Dixson’s James Cook University PhD supervisor, the now retired Philip Munday, is at the centre of complaints. In an email to Crikey, Munday said he had “no involvement” with the paper.
An independent investigation by the University of Delaware found that three of Dixson’s papers required retraction on the basis of research misconduct — namely duplicated data and an impossible number of experiments in the time frame reported.
The panel also found a broader pattern of “sloppiness, poor recordkeeping, copying and pasting within spreadsheets, [and] errors within many papers under investigation”, but its requests for retraction were ignored by the journal on the basis that its own “detailed two-stage investigation” was (not clean, but …) not dirty enough to warrant retraction.

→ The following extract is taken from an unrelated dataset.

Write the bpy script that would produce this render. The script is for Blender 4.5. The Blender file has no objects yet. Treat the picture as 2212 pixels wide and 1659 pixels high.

In an editor’s note, the journal said most of its concerns were cleared up when the authors published a correction on the piece (clarifying the experimental time frame) and provided public access to the data (albeit riddled with errors).
Professor David Vaux, fellow of the Australian Academy of Science and long-term advocate for the establishment of an Australian office of research integrity, said it was an indictment on Australian research that journals could trump independent investigations with their own reviews and universities and authors could simply dodge any and all responsibility for their actions.
“If someone writes a cheque with a false signature, to just rub it out and put in another one doesn’t take away the crime,” he said.
“It’s the same ‘self-regulation’ model they used in the church and financial institutions. Everything’s against the authors wanting to clean things up and everything is protecting the institution and journals who don’t want to take any action.”
Australia stands out as one of the few countries without an independent body to regulate research integrity. China has one, as do 23 European nations. Sweden was the latest to join. It was the Swedish body — the National Board for Assessment of Research Misconduct — that allowed Clark and his co-whistleblowers to finally have their complaints against the fabricated fish studies heard, escalated and actioned.
Clarks said without an equivalent systemic overhaul in Australia, existing research is undermined, current research must compete with false narratives, and future research is stalled because resources are poured into correcting the record.
“We’ve spent years and years and years chasing this,” he said. “It’s not our jobs to be doing this thing. But the problem is it’s currently no one’s job in Australia.”